Peraturan Daerah merupakan sarana yuridis untuk melaksanakan kebijakan otonomi daerah dan tugas pembantuan. Peraturan Daerah menempati urutan terbawah dalam hirarki peraturan perundang-undangan berdasarkan Undang-undang Nomor 10 Tahun 2004. Materi muatan Peraturan Daerah adalah seluruh materi muatan dalam rangka penyelenggaraan otonomi daerah dan tugas pembantuan dan menampung kondisi khusus daerah serta penjabaran lebih lanjut peraturan perundang-undangan yang lebih tinggi.
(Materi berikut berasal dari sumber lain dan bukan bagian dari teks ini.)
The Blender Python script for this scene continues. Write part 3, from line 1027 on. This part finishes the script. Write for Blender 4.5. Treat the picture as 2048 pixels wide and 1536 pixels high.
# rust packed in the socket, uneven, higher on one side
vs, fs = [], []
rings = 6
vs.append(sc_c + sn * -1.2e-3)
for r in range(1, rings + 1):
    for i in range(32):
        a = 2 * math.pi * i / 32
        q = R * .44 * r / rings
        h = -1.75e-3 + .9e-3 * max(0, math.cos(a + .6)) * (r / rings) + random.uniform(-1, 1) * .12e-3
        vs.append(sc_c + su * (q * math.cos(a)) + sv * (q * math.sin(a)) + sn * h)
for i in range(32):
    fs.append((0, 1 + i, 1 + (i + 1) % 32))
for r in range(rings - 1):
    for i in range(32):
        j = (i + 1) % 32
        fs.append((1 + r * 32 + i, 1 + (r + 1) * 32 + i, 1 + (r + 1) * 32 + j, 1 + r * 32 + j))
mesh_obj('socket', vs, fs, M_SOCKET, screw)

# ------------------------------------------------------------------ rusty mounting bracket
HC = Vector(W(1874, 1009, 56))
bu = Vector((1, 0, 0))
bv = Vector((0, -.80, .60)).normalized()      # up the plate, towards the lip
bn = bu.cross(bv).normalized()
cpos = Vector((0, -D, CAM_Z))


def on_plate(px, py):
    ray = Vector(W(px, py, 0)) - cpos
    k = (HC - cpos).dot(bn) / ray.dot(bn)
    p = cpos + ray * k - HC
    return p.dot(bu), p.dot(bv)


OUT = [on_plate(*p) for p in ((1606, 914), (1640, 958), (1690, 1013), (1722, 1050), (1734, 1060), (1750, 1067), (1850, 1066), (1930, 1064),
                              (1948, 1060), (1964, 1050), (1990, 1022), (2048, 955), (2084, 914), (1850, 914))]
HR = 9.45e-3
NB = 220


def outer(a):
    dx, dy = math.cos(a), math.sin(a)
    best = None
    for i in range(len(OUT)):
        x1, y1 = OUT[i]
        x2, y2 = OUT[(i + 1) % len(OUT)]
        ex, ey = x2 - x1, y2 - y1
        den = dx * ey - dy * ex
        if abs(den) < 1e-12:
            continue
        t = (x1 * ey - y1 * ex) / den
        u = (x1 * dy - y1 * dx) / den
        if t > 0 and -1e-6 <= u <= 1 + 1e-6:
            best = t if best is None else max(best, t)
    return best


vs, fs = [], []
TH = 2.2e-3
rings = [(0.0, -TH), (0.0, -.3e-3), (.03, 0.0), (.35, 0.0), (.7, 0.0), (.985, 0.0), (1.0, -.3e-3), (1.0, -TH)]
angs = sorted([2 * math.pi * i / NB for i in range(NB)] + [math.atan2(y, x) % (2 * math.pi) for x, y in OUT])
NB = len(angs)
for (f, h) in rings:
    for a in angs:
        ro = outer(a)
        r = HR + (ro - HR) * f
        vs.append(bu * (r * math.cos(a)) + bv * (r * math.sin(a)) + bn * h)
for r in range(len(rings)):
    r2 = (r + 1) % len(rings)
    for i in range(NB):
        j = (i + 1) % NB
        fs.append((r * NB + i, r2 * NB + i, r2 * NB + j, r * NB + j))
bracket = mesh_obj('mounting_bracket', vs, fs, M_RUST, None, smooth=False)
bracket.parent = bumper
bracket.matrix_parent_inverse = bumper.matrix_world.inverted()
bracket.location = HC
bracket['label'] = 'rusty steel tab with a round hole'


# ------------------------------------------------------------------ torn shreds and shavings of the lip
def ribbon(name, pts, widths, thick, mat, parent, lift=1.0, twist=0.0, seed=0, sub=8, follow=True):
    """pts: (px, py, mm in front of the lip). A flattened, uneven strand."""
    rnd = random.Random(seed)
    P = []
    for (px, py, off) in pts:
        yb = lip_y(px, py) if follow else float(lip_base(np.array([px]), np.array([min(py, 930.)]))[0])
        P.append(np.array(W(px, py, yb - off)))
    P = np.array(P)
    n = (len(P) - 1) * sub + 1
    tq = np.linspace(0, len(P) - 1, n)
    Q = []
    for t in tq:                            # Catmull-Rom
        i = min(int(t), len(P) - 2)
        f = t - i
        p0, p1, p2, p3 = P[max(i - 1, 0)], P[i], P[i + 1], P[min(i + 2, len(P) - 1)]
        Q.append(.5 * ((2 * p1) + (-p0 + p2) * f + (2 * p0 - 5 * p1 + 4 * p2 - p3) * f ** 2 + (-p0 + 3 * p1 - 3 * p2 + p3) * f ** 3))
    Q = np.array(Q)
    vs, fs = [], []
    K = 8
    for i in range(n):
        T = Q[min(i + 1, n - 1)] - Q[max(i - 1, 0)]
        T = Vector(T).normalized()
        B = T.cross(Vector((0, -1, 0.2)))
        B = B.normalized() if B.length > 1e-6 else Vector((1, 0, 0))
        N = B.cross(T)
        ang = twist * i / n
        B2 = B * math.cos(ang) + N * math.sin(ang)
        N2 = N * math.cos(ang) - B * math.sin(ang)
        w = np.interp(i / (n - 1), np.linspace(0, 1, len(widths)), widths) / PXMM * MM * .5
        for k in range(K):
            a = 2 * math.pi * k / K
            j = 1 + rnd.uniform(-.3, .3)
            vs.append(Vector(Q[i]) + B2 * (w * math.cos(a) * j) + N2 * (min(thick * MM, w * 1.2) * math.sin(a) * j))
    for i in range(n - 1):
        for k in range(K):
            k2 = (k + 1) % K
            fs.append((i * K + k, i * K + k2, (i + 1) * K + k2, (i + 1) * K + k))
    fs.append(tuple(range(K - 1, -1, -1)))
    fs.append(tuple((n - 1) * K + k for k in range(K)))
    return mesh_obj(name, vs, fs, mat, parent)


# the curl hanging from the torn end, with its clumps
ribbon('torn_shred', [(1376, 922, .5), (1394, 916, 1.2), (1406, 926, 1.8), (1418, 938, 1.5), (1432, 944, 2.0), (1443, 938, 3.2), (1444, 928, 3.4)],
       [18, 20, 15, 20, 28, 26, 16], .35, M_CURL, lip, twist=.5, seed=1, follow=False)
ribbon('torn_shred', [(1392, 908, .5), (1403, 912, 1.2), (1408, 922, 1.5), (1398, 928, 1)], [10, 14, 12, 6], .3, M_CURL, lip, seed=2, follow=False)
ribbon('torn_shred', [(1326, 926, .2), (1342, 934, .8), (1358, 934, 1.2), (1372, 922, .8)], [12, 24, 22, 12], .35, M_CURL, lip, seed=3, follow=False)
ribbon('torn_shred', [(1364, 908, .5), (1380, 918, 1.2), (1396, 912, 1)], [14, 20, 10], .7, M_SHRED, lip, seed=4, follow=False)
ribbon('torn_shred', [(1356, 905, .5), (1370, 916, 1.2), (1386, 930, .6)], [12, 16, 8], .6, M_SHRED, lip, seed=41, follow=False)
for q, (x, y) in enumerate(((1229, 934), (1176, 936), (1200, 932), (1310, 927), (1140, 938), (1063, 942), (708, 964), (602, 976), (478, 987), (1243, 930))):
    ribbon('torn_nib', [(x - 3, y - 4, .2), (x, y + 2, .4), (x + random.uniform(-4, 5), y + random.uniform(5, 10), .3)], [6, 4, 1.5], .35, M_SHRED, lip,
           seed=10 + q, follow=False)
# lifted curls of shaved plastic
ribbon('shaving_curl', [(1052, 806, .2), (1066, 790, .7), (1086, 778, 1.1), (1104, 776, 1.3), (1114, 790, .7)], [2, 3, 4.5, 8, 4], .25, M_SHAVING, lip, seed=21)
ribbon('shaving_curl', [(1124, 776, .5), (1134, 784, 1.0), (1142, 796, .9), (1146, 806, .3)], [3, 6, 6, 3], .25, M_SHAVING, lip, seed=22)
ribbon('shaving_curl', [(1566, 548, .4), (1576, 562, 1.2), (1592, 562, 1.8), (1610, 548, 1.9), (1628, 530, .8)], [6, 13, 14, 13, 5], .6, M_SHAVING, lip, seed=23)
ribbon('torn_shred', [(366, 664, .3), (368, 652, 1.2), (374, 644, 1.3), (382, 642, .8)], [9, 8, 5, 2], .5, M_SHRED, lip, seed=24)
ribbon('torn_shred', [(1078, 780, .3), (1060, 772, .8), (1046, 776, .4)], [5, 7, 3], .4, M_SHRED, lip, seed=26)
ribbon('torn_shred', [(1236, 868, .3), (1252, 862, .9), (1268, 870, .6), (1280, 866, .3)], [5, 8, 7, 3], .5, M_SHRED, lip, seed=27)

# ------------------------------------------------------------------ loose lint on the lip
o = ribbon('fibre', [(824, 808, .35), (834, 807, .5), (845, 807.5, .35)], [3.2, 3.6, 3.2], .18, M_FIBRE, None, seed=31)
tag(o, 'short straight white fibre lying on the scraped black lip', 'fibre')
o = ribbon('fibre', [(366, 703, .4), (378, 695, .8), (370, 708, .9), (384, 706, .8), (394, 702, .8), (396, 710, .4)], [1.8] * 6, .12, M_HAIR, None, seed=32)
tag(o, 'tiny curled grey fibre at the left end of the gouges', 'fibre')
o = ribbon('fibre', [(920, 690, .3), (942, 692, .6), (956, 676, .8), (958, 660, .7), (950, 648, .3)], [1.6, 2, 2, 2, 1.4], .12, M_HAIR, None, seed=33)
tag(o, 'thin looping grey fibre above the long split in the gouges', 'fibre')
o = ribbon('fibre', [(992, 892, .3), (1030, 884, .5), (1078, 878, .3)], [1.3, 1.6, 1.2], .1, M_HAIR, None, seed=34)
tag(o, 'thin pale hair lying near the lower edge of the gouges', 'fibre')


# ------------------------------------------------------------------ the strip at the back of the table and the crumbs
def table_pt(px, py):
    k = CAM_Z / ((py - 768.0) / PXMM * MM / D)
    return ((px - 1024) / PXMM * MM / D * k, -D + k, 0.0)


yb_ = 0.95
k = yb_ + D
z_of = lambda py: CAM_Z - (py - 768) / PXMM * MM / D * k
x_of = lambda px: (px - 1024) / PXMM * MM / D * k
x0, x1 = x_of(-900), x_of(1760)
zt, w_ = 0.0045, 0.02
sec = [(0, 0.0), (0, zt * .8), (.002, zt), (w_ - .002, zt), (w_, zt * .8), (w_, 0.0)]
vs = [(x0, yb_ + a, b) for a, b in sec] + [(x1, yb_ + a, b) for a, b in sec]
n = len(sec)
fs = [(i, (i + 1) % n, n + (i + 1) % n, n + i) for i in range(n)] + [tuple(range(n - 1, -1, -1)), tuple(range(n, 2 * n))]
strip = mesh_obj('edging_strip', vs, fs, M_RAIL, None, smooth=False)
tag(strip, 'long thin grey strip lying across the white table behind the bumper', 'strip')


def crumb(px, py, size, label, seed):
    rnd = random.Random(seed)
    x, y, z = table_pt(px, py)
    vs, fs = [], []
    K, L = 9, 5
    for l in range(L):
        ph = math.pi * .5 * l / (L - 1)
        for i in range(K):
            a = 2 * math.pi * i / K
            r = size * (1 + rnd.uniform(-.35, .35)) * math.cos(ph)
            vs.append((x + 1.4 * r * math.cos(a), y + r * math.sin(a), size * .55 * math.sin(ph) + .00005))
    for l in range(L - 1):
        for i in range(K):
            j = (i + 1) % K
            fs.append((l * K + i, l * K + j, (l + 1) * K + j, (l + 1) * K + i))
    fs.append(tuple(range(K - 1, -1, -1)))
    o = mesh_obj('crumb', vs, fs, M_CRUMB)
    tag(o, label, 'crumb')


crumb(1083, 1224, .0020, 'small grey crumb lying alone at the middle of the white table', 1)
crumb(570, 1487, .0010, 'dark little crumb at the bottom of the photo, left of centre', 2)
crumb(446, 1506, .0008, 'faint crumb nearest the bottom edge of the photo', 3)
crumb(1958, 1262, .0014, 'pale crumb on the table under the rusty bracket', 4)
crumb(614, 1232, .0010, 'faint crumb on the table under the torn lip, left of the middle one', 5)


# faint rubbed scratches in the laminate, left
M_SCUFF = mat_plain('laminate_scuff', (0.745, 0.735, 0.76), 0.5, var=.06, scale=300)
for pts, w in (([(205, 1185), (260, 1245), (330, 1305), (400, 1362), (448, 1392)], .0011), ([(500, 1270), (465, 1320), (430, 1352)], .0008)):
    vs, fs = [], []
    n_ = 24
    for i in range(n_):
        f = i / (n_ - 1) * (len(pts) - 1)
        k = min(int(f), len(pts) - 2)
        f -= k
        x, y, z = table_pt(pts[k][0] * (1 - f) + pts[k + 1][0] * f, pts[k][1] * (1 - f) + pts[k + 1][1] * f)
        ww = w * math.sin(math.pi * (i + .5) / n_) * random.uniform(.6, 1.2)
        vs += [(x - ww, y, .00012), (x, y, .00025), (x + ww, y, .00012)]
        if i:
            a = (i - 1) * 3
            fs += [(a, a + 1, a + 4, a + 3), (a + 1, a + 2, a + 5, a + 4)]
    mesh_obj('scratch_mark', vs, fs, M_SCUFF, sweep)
Dalam rangka executive review, ada dua bentuk pengawasan yang dilakukan oleh pemerintah yaitu pengawasan preventif dan pengawasan represif. Pengawasan preventif dilakukan terhadap rancangan Perda yang bermuatan APBD, pajak daerah dan retribusi daerah serta Perda tata ruang. Pengawasan preventif terhadap rancangan Perda APBD, pajak daerah dan retribusi daerah serta tata ruang kabupaten/kota dilakukan oleh gubernur, sedangkan Pengawasan preventif terhadap rancangan Perda APBD, pajak daerah dan retribusi daerah serta tata ruang provinsi dilakukan oleh pemerintah (pusat). Selanjutnya pengawasan represif dilakukan terhadap seluruh Perda yang sudah dibuat oleh pemerintah daerah, termasuk Perda yang pada dasarnya sudah dilakukan pengawasan preventif.